Landscape architects typically work at architectural firms, engineering companies, and government agencies; many also work as independent contractors. Much of their time is spent on construction at job sites, in the office working on site plans, and meeting with clients to discuss project plans and progress.

4. Geologist

  • Job Growth Rate (2020-30): 7%
  • Median Annual Salary (May 2020): $93,580
  • Educational Requirements: A bachelor's degree in geology, environmental science, or a related field is required for most entry-level jobs; however, some employers may prefer a master's degree.

Another fun and interesting career that takes you outdoors is geology. Geologists are scientists that study the Earth, including its formation history, materials, and processes.

Geologists do important work like evaluating sites, identifying and locating natural resources, and studying the processes associated with natural disasters.

They help better predict future occurrences and outcomes related to our environment, including processes that may contribute to climate change and other prevalent environmental issues.

The majority of geologists are employed with environmental engineering firms, government agencies, environmental consulting companies, and nonprofits. They typically split their time between working in offices and labs and conducting fieldwork.

5. Forester

  • Job Growth Rate (2020-30): 7%
  • Median Annual Salary (May 2020): $64,010
  • Educational Requirements: Most employers require a bachelor's degree in forestry, horticulture, agricultural engineering, or a related field. Certain states require foresters to be licensed.

Foresters are primarily responsible for forest management in the public and private sectors, and play an important role in the conservation and rehabilitation of forests, which are a critical part of the environment.

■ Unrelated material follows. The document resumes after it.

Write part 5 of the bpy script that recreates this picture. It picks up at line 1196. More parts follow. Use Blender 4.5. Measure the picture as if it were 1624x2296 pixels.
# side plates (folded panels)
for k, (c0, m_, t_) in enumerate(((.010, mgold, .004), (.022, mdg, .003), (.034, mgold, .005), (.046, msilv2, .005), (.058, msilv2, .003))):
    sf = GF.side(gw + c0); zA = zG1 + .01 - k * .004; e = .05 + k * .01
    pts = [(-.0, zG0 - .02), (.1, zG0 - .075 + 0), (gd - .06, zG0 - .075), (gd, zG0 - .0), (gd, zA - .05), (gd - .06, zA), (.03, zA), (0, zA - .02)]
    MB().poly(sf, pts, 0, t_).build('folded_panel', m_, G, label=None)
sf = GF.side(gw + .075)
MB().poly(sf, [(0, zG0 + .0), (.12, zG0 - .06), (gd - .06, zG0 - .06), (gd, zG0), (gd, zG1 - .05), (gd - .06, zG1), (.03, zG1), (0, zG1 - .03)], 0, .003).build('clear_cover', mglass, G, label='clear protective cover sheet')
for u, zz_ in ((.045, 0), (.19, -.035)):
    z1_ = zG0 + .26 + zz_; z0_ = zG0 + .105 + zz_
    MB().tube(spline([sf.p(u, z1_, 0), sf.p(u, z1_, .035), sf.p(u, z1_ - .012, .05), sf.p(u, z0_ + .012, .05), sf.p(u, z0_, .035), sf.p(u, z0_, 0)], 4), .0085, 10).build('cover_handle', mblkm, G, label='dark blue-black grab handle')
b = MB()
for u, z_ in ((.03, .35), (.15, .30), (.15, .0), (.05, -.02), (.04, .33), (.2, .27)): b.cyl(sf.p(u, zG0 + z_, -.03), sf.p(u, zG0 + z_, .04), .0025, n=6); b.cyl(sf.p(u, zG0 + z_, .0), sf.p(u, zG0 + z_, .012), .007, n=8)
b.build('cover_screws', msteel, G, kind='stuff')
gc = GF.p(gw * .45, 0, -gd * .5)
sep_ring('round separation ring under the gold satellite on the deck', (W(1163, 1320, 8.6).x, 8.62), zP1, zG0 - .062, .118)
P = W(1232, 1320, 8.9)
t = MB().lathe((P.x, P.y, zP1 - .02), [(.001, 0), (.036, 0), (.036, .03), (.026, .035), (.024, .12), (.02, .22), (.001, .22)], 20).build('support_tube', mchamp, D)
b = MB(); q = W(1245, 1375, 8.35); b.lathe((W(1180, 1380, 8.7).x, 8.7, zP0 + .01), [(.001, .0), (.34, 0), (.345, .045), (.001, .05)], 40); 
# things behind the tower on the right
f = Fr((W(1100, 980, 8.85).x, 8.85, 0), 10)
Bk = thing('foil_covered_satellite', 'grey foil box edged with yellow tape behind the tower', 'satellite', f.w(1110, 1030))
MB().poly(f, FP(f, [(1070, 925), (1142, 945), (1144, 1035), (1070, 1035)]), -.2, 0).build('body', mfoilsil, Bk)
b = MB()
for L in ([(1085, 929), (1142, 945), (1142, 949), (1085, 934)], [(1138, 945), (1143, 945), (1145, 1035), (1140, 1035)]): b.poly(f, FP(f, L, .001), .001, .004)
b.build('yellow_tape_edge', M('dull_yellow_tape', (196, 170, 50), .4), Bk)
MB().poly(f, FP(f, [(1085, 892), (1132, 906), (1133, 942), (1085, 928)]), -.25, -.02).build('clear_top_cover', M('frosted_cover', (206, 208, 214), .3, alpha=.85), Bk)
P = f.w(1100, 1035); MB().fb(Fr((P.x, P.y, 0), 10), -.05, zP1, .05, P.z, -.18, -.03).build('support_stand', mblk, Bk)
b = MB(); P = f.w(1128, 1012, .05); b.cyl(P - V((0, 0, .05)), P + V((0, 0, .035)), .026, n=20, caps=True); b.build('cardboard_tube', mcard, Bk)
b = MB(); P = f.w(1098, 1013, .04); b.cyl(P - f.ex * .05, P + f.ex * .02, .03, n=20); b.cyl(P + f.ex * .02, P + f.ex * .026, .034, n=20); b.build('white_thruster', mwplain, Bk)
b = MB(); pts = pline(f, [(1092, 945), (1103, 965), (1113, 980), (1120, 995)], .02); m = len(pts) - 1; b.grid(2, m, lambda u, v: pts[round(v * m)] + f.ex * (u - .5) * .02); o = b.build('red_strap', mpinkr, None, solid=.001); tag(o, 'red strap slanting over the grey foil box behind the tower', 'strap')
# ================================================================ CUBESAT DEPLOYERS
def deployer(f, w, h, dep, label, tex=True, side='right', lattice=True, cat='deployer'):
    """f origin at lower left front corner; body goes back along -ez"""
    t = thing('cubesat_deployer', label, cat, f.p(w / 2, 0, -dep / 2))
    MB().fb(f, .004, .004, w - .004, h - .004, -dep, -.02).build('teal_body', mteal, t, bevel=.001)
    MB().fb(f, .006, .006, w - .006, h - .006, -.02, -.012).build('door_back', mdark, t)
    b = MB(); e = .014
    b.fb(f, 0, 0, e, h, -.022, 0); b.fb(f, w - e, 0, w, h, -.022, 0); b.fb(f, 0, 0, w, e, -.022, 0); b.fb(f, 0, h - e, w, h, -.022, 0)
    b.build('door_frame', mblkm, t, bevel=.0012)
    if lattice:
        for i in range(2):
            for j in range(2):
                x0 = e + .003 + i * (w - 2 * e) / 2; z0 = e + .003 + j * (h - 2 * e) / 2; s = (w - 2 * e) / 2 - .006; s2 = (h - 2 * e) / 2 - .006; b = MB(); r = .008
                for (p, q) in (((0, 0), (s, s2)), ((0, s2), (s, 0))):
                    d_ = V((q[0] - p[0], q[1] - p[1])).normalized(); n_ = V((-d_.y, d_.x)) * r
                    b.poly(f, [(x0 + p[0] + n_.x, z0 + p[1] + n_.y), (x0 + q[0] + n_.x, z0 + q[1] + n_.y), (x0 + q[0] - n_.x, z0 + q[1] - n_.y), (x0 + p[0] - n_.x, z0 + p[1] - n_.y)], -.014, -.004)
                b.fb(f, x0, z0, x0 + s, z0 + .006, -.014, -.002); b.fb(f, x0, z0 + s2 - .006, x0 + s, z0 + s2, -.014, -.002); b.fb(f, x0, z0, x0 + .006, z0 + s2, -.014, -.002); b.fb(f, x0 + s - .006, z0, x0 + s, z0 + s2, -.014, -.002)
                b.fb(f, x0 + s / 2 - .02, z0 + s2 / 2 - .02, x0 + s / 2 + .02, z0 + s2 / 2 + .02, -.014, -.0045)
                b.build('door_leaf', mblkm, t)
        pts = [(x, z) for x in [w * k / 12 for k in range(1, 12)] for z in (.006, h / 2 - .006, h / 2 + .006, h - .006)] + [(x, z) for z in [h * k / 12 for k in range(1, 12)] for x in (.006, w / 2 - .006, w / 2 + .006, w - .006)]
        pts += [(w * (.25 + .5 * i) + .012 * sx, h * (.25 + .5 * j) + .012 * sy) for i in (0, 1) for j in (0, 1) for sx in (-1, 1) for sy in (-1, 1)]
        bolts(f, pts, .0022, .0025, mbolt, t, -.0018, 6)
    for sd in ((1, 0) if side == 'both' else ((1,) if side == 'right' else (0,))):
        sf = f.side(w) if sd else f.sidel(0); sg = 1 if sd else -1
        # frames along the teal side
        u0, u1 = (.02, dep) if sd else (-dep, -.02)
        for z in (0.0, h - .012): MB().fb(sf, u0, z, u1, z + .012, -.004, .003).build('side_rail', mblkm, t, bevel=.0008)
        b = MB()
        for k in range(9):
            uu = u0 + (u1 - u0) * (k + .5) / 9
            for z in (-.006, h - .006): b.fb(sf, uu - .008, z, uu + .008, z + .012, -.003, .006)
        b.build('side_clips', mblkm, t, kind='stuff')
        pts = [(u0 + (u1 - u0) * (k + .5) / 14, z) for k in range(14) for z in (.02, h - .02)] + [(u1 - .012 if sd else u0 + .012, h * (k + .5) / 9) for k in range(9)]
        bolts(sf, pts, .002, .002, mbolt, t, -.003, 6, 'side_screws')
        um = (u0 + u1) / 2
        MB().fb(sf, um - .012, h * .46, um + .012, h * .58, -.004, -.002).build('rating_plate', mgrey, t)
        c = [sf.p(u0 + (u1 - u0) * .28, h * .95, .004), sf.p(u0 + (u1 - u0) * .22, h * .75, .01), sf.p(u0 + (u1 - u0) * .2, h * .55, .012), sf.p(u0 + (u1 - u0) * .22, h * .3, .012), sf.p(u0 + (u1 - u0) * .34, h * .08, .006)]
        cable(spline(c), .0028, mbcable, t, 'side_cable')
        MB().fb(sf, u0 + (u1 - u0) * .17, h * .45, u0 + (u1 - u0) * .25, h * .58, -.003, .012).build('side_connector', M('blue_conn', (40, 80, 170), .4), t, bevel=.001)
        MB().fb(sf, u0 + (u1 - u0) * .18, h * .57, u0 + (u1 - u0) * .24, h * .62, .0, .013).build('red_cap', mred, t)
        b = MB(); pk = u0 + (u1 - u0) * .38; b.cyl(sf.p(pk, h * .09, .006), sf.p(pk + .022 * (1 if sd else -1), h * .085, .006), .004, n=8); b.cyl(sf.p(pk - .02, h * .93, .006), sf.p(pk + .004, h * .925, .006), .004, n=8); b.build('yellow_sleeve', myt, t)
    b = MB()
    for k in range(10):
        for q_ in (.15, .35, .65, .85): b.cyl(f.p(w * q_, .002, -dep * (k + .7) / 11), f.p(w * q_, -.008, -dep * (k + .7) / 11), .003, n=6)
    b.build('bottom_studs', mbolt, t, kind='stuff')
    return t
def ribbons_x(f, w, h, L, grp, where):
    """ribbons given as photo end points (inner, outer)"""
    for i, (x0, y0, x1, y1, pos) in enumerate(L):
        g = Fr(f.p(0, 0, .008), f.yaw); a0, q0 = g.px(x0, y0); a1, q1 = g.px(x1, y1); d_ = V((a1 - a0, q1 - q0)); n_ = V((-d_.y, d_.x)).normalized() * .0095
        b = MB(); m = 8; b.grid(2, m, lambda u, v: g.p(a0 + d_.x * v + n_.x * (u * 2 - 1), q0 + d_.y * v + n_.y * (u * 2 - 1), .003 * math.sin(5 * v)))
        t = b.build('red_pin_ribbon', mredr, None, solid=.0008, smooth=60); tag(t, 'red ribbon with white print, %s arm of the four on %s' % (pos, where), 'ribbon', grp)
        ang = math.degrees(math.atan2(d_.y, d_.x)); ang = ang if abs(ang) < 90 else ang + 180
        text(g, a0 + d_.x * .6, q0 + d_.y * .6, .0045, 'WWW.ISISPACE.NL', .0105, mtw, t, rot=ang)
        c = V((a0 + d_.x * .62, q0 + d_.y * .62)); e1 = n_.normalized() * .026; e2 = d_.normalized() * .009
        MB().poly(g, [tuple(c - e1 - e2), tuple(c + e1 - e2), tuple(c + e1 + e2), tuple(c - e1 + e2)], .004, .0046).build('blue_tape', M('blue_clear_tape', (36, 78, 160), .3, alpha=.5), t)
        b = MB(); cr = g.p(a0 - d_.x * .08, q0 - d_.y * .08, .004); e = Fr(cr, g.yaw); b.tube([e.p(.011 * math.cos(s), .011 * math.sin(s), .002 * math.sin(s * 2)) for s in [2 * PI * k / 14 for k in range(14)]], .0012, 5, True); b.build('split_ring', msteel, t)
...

Foresters are often involved with wilderness protection, sustainable timber harvesting, forest propagation, fire management, public wilderness recreation, habitat and trail management, timber valuation, and the implementation of forest regulations.

Most foresters work with local, state, and federal government agencies; they may also work on behalf of private landowners, land management companies, and social advocacy organizations. Work is completed outdoors in national and state forest areas and parks.